In his early days in France, Zao Wou-Ki also received guidance from the French painter Othon Friesz on his nude paintings. It marked a step further in Zao’s stylistic transition, as he had developed an incredible command of Western painting techniques during his time in China. While the artist had yet to establish his personal style, his studies from this period already embody the traditional essence of Western art. In his 1949 work, Nu sous l’arbre (Nude under the Tree), a voluptuous woman reclines in a blue sofa at the bottom left corner, leaning against an evergreen tree behind her back. On the left of the composition is a section of a red drape. Be it the image of the subject, the combination of colours or the spatial relationship, the painting reveals a strict adherence to and an impeccable grasp of the traditional rules of Western painting.

Yet it was only three years later when Zao Wou-Ki created Nu couché (Reclining Nude) and presented a distinctly new interpretation of the traditional theme of the female nude. In the painting, a nude woman lies in an abstract space with her arms wrapped around her head, relaxing her outstretched body. With her legs slightly open, her genitals are exposed at the centre of the composition. In contrast to other female nude paintings, Nu couché (Reclining Nude) is devoid of sexual overtones of the traditional female nude. The female body with a curvaceous figure and delicate skin in earlier paintings is transformed through Zao’s brushstrokes; the details of the human body have been rendered abstract, and turned into a symbol of metaphoric meaning. The human form resounds with touches of crudeness as if it longed to return to the primeval. Against large blocks of bright yellow, the nude woman is bathed in a sacred light that envelops her in a serene and gentle aura. Her breasts and belly, which are illuminated in the lightest spots of the composition, and her plump genitals seem to hint at a philosophical metaphor. It brings to mind the worship of the “Mysterious Mother” in Tao Te Ching by Laozi: “The mystery of all mysteries, the gate to all marvels”, a kind of mother worship that is steeped in mysticism.

Two years before this work was created, Zao Wou-Ki made his first foray into the study of printmaking technique. Deeply inspired by the artistic expression, he transferred the texture of lines and strokes on etchings onto the canvas, and discarded the “flat wash” technique with the brush for “etching” with the base of the brush. It is precisely this brushwork that instils the primeval and crude touches into the female nude figure in this painting. With the blurry contour lines, the muscle and skin of the human figure merge with the heavy and bright yellow backdrop. This places the human figure in the alternation between the “void form” and the “solid colour”. Besides the metaphor embodied in the human subject, one can see in the work hints of “the mutual arising between void and solid” and “the great form has no shape”, which are key concepts that Zao embraced and instilled in his paintings throughout his life.
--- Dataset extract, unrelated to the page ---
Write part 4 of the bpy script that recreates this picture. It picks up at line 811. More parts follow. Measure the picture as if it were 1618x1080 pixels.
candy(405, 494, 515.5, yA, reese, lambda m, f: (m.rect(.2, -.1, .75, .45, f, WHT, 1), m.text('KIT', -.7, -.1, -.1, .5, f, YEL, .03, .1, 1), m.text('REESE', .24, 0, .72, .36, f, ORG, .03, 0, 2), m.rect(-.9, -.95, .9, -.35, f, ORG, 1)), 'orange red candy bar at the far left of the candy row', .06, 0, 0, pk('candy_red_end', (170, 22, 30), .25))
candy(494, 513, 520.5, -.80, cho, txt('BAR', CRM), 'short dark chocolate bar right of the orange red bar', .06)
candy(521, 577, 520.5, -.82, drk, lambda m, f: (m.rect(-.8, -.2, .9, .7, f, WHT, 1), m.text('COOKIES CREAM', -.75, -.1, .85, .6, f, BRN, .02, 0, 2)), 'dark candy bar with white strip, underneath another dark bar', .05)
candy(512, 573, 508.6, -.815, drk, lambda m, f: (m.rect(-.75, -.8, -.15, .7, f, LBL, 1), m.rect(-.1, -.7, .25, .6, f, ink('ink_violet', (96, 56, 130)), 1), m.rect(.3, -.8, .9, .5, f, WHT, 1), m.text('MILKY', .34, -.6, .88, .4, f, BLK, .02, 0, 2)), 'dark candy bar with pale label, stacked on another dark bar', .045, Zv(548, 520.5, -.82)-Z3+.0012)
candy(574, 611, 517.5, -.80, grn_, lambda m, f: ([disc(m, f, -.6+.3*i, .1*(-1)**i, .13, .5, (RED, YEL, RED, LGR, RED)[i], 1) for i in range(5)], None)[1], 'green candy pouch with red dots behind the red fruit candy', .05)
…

Born into a family of royal descendants from the Song dynasty and prominent collectors, Zao Wou-Ki was deeply influenced by the perspectives of Chinese literati aesthetics from a young age. In Nu couché (Reclining Nude), however, we see Zao’s use of an innovative artistic language to defy the notion of “excluding the mundane from the painting” in the choice of theme in the literati tradition. In a daring move, he introduced the “female nude”—a purely Western theme that is often imbued with an erotic aesthetics—into a Chinese literati-style composition by encapsulating it in a pure experience of colour and brush. In subverting the Chinese literati aesthetics, the work also opens up new possibilities for the theme of the “female nude” on a more profound level. As an extremely rare work of portrait the artist created before his shift towards pure abstraction, Nu couché (Reclining Nude) perfectly captures Zao’s effort in breaking down the confines of traditional painting, and it is powerful testimony to his artistic exploration at that point in time.